今日は12月27日(土曜日)です。年末になるとテレビや新聞は、亡くなった有名人の追悼番組や記事を出す。自分も何年も前に亡くなった恩人、知人、友人のことをあれこれ思い出す。みんな死んだ筈なのに心の中では生きている。表情がアリアリと見え、話し声がはっきりと聞こえてくる。
考えてみると自分が如何に助けられ、親切にされて来たか、年末になるとしみじみと思い知る。何か人生が豊かになり、心が明るくなる。
年末だけではない。常日頃なにもきっかけも無いのにフッと心の中に現われてくる。
生来、社交的でないため親しい友人が居ない。
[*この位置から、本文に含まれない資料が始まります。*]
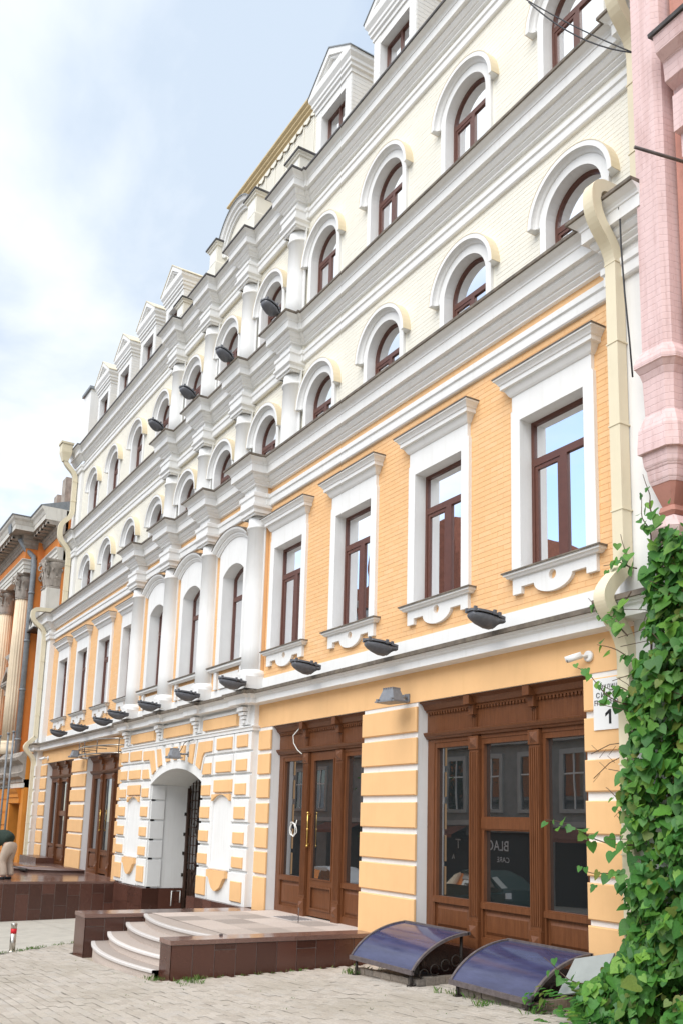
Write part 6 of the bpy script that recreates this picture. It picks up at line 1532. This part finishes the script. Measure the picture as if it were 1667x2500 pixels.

孤独な人生だと思い込んで仕事だけをしてきた。
しかり現役を引退し、自分の人生を振り返ってみると、孤独な人生だなどと考えてきたことが許せない思い上がりで、大間違いであることに思い至る。
特にブログを始め、ネット上のクラブに入ってみると人々の善意と友情に圧倒される。始めて意見を交換する人々の優しい心づかいに感動する。直接会ってみると昔からの友人のように感じる。
タイや、そしてネパール、ドイツ、ハンガリー、アメリカ、オーストラリア、中国に住んでいる日本人からメールを貰う。心がこもっている。
お会いすることは無いであろう。でも心に深く残る。
大学時代の同級生であったT君は50歳位で亡くなった。昭和33年当時、下宿代が勿体ないと小さな土地を借りて、廃材を貰ってきて3畳一間の掘立小屋をつくり住んでいた。学校ではいつもニコニコとして陽気な男で、家を自分で作ってしまった顛末を何度か聞いた。彼は特殊鋼専門の会社の技師になったが、卒業後も何度も会ってお酒を飲んだ。特殊鋼を精錬する難しさをしゃべった後は自作の家の話、そして学生時代の思い出話と続く。彼の影響で自分も住宅金融公庫から借金をして気軽に、早々と家を作ってしまった。その家が終の棲家になりそうだ。いつもT君の笑顔を思い出すと、「家なんか簡単に作れるよ」と言っていた彼に感謝している。